● Your objective:
Tally the lines of the listing that contain the string "objects". Give the number and nothing else.
□ □ □
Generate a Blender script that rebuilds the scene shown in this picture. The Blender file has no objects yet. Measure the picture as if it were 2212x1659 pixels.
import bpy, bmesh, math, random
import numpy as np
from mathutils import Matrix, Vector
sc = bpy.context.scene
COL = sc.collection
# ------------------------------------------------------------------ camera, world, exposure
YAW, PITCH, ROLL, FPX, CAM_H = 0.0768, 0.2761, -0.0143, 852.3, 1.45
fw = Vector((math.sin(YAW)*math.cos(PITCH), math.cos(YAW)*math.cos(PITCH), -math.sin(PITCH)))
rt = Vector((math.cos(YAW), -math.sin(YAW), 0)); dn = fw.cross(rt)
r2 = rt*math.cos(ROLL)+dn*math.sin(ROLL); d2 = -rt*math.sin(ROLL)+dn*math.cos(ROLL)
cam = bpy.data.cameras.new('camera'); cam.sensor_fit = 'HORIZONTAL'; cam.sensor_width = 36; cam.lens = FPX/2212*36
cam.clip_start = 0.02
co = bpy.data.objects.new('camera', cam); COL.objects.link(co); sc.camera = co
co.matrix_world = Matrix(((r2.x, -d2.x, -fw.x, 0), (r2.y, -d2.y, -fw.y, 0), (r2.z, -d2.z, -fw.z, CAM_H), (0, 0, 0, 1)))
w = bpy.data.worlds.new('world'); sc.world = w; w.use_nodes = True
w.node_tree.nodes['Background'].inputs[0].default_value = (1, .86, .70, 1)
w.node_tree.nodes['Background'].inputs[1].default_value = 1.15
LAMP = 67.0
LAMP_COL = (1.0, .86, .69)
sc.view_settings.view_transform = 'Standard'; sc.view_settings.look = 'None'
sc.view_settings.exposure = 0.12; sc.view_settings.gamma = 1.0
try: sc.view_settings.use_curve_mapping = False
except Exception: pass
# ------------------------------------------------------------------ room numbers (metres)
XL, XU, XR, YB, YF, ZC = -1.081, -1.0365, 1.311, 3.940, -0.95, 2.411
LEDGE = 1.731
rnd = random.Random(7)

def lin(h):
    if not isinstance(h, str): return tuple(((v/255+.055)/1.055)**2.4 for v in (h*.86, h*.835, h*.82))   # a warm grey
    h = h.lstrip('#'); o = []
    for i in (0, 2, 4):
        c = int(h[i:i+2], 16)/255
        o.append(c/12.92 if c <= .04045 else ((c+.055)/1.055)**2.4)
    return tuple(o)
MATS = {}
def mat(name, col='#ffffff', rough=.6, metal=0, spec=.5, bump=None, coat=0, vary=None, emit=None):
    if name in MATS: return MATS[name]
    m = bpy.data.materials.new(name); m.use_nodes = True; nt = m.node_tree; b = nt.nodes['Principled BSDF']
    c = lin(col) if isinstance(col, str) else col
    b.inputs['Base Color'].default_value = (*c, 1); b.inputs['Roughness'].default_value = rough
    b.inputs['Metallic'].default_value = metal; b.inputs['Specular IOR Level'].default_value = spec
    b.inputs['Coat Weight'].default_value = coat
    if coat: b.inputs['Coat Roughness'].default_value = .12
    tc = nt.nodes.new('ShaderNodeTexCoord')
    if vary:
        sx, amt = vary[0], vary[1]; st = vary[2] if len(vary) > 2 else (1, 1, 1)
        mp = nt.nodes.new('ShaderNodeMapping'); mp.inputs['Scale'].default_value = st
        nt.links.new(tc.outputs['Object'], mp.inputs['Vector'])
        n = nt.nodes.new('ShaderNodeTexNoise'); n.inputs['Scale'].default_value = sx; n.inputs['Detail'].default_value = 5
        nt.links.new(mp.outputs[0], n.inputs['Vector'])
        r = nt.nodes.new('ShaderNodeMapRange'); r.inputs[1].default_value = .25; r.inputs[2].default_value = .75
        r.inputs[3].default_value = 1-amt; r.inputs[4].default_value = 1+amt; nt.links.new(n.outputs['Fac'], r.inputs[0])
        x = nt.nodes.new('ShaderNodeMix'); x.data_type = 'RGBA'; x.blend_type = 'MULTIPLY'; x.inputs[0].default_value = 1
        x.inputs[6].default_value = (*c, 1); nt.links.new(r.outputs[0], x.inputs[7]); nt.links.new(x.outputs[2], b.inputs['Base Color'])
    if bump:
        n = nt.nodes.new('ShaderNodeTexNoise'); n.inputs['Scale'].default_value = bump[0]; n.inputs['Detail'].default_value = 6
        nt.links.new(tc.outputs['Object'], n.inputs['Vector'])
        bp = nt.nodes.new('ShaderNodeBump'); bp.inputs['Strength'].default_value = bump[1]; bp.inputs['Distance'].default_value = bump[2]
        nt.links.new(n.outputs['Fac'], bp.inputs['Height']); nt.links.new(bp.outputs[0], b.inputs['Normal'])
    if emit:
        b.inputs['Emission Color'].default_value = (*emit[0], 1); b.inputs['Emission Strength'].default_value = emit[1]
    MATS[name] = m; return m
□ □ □
● Exercise solution:
2